» **DATA PROVIDED**
[Start]

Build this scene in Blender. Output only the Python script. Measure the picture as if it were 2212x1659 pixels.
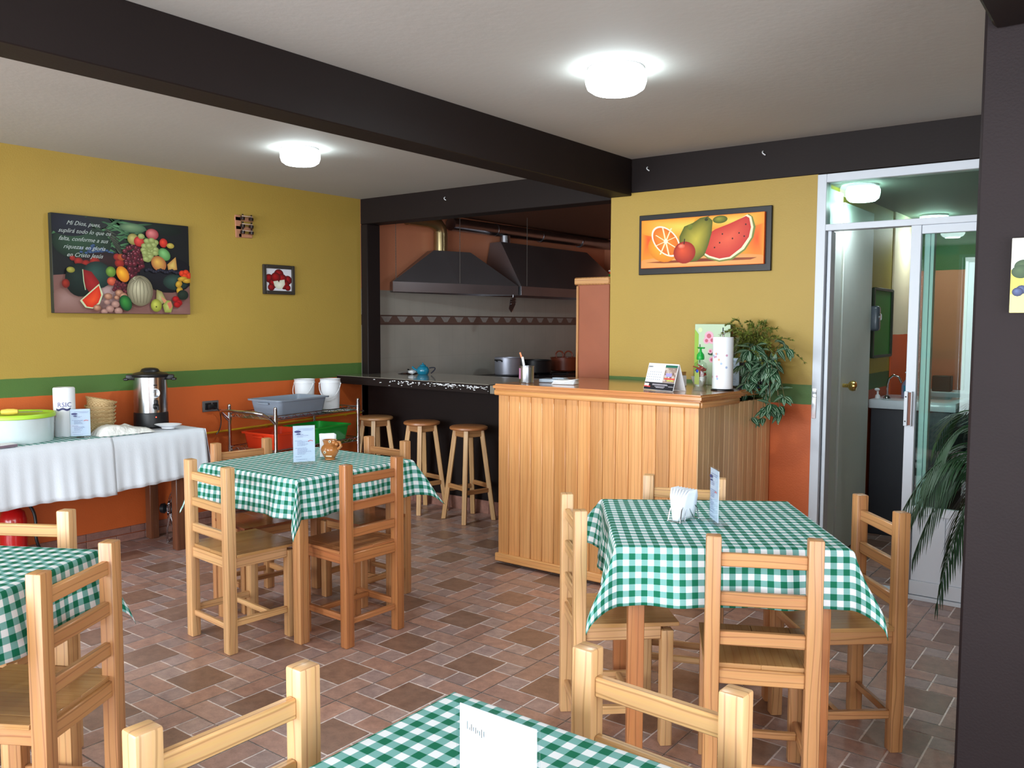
import bpy, bmesh, math, random
from mathutils import Vector, Matrix, noise
random.seed(7)
PI=math.pi
sc=bpy.context.scene
COL=sc.collection
for o in list(bpy.data.objects): bpy.data.objects.remove(o)

# ---------------------------------------------------------------- materials
def lin(c):
    c=c/255.0
    return c/12.92 if c<=.04045 else ((c+.055)/1.055)**2.4
def rgb(r,g,b): return (lin(r),lin(g),lin(b),1)
MATS={}
def nodes(name):
    m=bpy.data.materials.new(name); m.use_nodes=True
    nt=m.node_tree; b=nt.nodes['Principled BSDF']; MATS[name]=m
    return m,nt,b
def N(nt,t,**kw):
    n=nt.nodes.new(t)
    for k,v in kw.items():
        if k in n.inputs: n.inputs[k].default_value=v
        else: setattr(n,k,v)
    return n
def mixc(nt,f,a,b,mode='MIX'):
    n=nt.nodes.new('ShaderNodeMix'); n.data_type='RGBA'; n.blend_type=mode
    for s,v in ((n.inputs[0],f),(n.inputs[6],a),(n.inputs[7],b)):
        if hasattr(v,'links'): nt.links.new(v,s)
        else: s.default_value=v
    return n.outputs[2]
def math_(nt,op,a,b=0.0):
    n=nt.nodes.new('ShaderNodeMath'); n.operation=op
    for s,v in zip(n.inputs,(a,b)):
        if hasattr(v,'links'): nt.links.new(v,s)
        else: s.default_value=v
    return n.outputs[0]
def mat(name,col,rough=.5,metal=0.0,spec=.5,var=.06,vscale=14,bump=0.0,bscale=60,coat=0.0,emit=None,estr=0,trans=0.0,ior=1.45,alpha=1.0):
    """plain procedural material: slightly mottled colour plus optional bump"""
    m,nt,b=nodes(name)
    tc=N(nt,'ShaderNodeTexCoord')
    no=N(nt,'ShaderNodeTexNoise',Scale=vscale,Detail=4.0)
    nt.links.new(tc.outputs['Object'],no.inputs['Vector'])
    c2=tuple(min(1,x*(1+var)) for x in col[:3])+(1,); c1=tuple(x*(1-var) for x in col[:3])+(1,)
    nt.links.new(mixc(nt,no.outputs['Fac'],c1,c2),b.inputs['Base Color'])
    b.inputs['Roughness'].default_value=rough; b.inputs['Metallic'].default_value=metal
    b.inputs['Specular IOR Level'].default_value=spec; b.inputs['Coat Weight'].default_value=coat
    b.inputs['Transmission Weight'].default_value=trans; b.inputs['IOR'].default_value=ior; b.inputs['Alpha'].default_value=alpha
    if emit: b.inputs['Emission Color'].default_value=emit; b.inputs['Emission Strength'].default_value=estr
    if bump:
        n2=N(nt,'ShaderNodeTexNoise',Scale=bscale,Detail=5.0); nt.links.new(tc.outputs['Object'],n2.inputs['Vector'])
        bp=N(nt,'ShaderNodeBump',Strength=bump,Distance=.01); nt.links.new(n2.outputs['Fac'],bp.inputs['Height']); nt.links.new(bp.outputs[0],b.inputs['Normal'])
    return m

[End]

» **SHORT TASK**
With all pictures left out, please transcribe exactly the lines from the start of the material through the line with "for o in list(bpy.data.objects): bpy.data.objects.remove(o)".

» **SOLUTION TO THIS TASK**
Build this scene in Blender. Output only the Python script. Measure the picture as if it were 2212x1659 pixels.
import bpy, bmesh, math, random
from mathutils import Vector, Matrix, noise
random.seed(7)
PI=math.pi
sc=bpy.context.scene
COL=sc.collection
for o in list(bpy.data.objects): bpy.data.objects.remove(o)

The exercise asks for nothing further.